The movie settles into the rhythms of the family’s life, often set against the troubled background of recent Mexican history—the action takes place in the 1970s—showing some of the large and small public events of its time.  A small band of uniformed men, playing a martial tune, marches down their street periodically; a group of apparent paramilitary trainees engage in some sort of ninja exercises; a political controversy ignites a demonstration that explodes into vandalism, violence, and death.
As the country undergoes its struggles and tensions, so does the family.  The father, Antonio (Fernando Grediaga), claiming initially to be attending what turns out to be a very long conference, actually leaves his wife and children for another woman.  Cleo’s boyfriend Fermin (Jorge Antonio Guerrero), one of the militant kung fu fighters, turns out to be a vicious betrayer, who impregnates her, then refuses to acknowledge either her or her pregnancy.  The focus on Cleo and the plight of the mother and family emphasizes the strength of the female and the weakness of the male characters, selfish, cruel, and inadequate. 
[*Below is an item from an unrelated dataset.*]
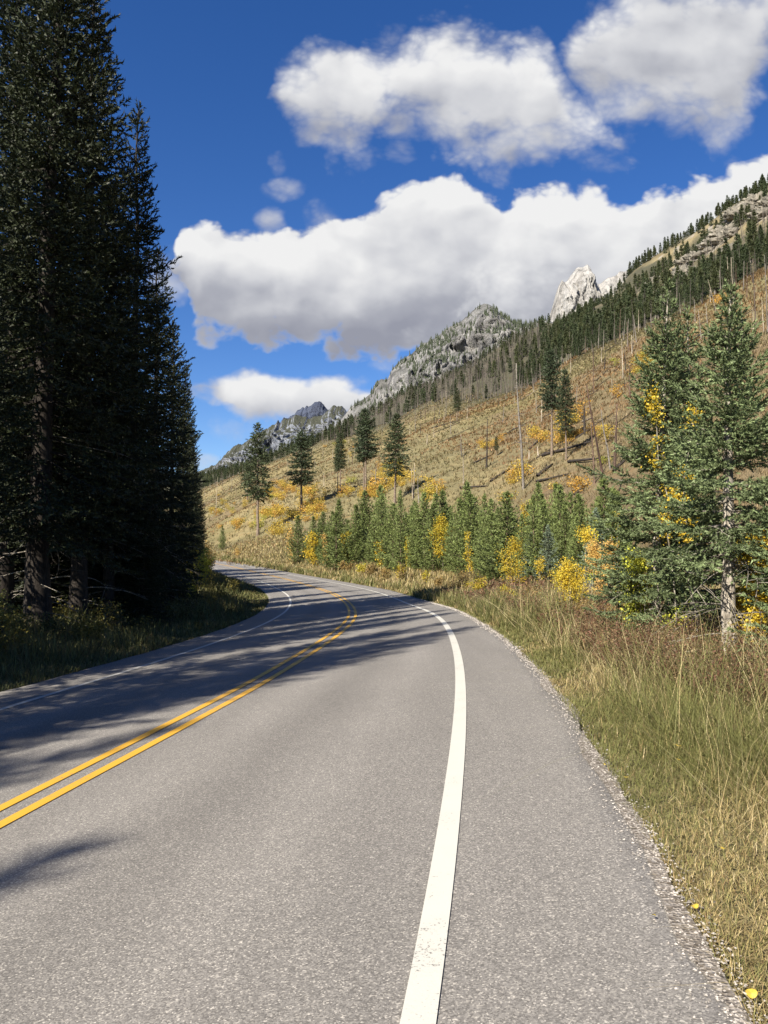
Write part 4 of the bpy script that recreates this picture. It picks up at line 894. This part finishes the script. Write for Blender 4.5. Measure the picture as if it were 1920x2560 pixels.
def hill_bushes():
    r = np.random.default_rng(61); kinds = {}
    for nm, cols in (('yellow', ((.50, .34, .05), (.42, .33, .07))), ('orange', ((.46, .25, .05), (.50, .32, .07))), ('lime', ((.36, .34, .07), (.28, .29, .06)))):
        kinds[nm] = []
        for s in range(3):
            w, l = leafy_tree(800 + s, [1.7, 2.3, 1.4][s], [1.1, 1.0, 1.3][s], 6, 24, 330, .17, cols, .1, (.2, .16, .12), upr=1.0, spread=.5); kinds[nm].append(leafy_parts(w, l))
    def put(x, y, s, nm, label, grp):
        p = dat(x, y); thing('bush', label, 'bush', kinds[nm][int(r.integers(0, 3))], (p[0], p[1], p[2] - .1), r.uniform(0, 6.28), (s, s, s * r.uniform(.8, 1.1)), grp)
    for x, y, s, nm, lab in [(1330, 862, 1.3, 'orange', 'orange bush beside the black burned snag high on the slope'), (1252, 906, 1.8, 'orange', 'round orange bush near the reddish trunked pine'), (1226, 918, 2.3, 'yellow', 'large yellow bush at the foot of the grey trunked pine'), (1240, 915, 1.7, 'yellow', 'yellow bush between the round orange bush and the large yellow one'), (1092, 1085, 1.35, 'yellow', 'round yellow bush alone above the young pines'),
                             (1198, 1058, 1.1, 'yellow', 'small golden bush right of the round lone yellow bush'), (1257, 1060, 1.5, 'orange', 'orange upright bush on the slope behind the pine row'), (1330, 792, 1.4, 'lime', 'lime green bush on the grassy crest'), (1560, 655, 2.0, 'orange', 'orange bush above the spruce tops on the upper slope'), (1150, 1095, 1.2, 'lime', 'lime bush just above the pine row'), (1430, 960, 1.3, 'yellow', 'golden bush half behind the dense spruce'), (1310, 1000, 1.0, 'lime', 'low lime bush near the log jam')]:
        put(x, y, s, nm, lab, None)
    reg = [(20, 470, 640, 1100, 1165), (16, 620, 760, 1085, 1130), (30, 560, 700, 1045, 1100), (34, 700, 860, 1030, 1075), (22, 600, 860, 1000, 1050), (22, 455, 620, 1085, 1155), (26, 465, 600, 1060, 1110), (16, 870, 1000, 1035, 1085), (18, 1150, 1350, 850, 960), (12, 1000, 1250, 930, 1060), (10, 640, 900, 960, 1010), (14, 560, 700, 1110, 1150), (12, 1380, 1650, 700, 860)]
    for n, x0, x1, y0, y1 in reg:
        cx = r.uniform(x0, x1, max(2, n // 6)); cy = r.uniform(y0, y1, len(cx))
        for i in range(n):
            j = int(r.integers(0, len(cx))); x = float(np.clip(cx[j] + r.normal(0, 16), x0, x1)); y = float(np.clip(cy[j] + r.normal(0, 7) - (x - cx[j]) * .12, y0, y1))
            put(x, y, r.uniform(.7, 1.7), str(r.choice(['yellow', 'orange', 'lime'], p=[.6, .25, .15])), 'golden autumn bush in a patch on the burned slope', 'golden bushes on the burned slope')
hill_bushes()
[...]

Filmed in black and white, at times in an almost documentary style, and somewhat reminiscent of the highly praised Indian film of 1955, Pather Panchali, in its frequent employment of panoramic shots, Roma expands its view from the confines of the family household where Cleo works to the squalid town she visits to confront the angry, faithless Fermin.  Its concentration on the family expands along with the camera’s changing focus, comprehending some of the breadth of the political violence and its intrusion into Cleo’s life. 
Its steadfast fix on Cleo, her endless humdrum chores, her relationship to the family she works for, and the ultimate resolution of the marital problems all combine to make Roma a rather different version of that familiar contemporary genre, the chick flick.  In this movie the women confront and triumph over adversity, even tragedy, and reaffirm the power of the family and their love of the children.  The film shows the inadequacy of the males and the growing strength of the females, a theme far distant from the usual romantic nonsense of the form, and a theme appropriate to the plot, the characters, and to Roma itself.